Giant tour buses line up outside the visitor center in Edgartown, letting out scores of tourists who wander streets where leaves now fall thickly and stray roses still bloom on fences like summer holdouts. Along the Beach Road in Oak Bluffs fishermen of all ages cast into the chilly, wind-roughened waters as the derby enters its final days. Up-Island farms are decked out for weekend weddings with white tents set against green fields, a distant blue sea and woolly sheep that graze, oblivious to it all.

These are the signs of the shoulder season, the Island’s other summer, when crowds of a different sort jam the ferries with Martha’s Vineyard as their destination. It might be a bus tour from Omaha. It might be an SUV full of fishermen from New Jersey. It might be a caravan of cousins coming for a family reunion.

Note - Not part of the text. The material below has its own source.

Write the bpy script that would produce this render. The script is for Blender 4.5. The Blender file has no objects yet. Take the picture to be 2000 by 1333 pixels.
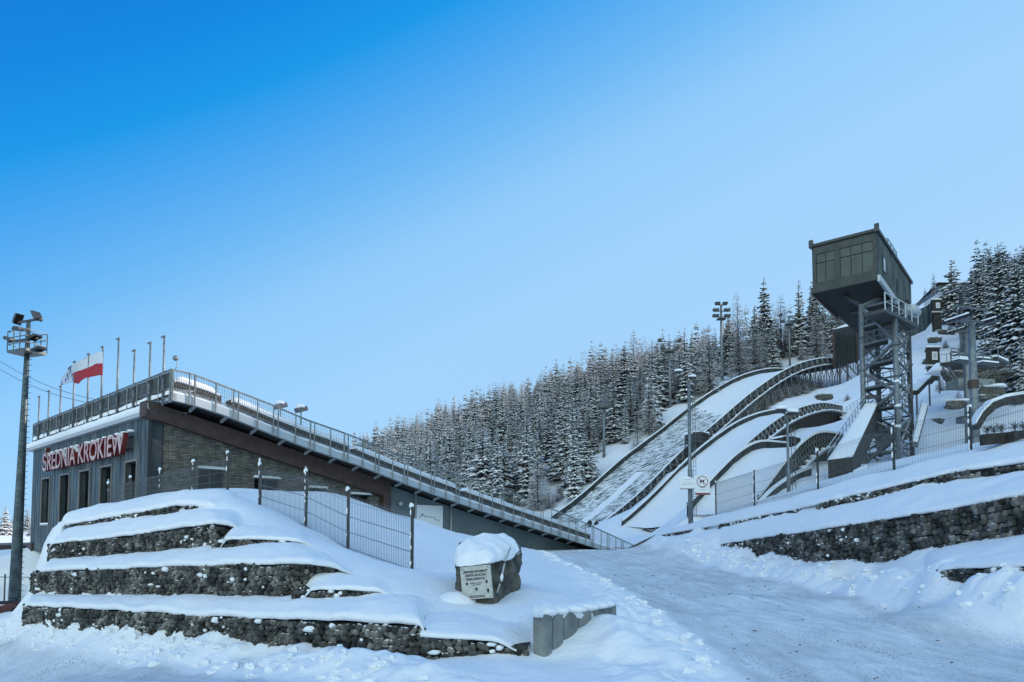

Traffic numbers are not in yet from the Steamship Authority, but on the surface it certainly appears that fall commerce has been robust this year, extra blessed of course by dry days and warm sunshine. Businesses that were smart enough to stay open longer this year should see a boost.

The glory days of autumn have lingered this year. Even the foliage has turned slowly, like a time-lapse video where we can watch the elegant shift from green to orange and scarlet in slow motion. Next stop: the gales of November. But time still to savor this gem of an October.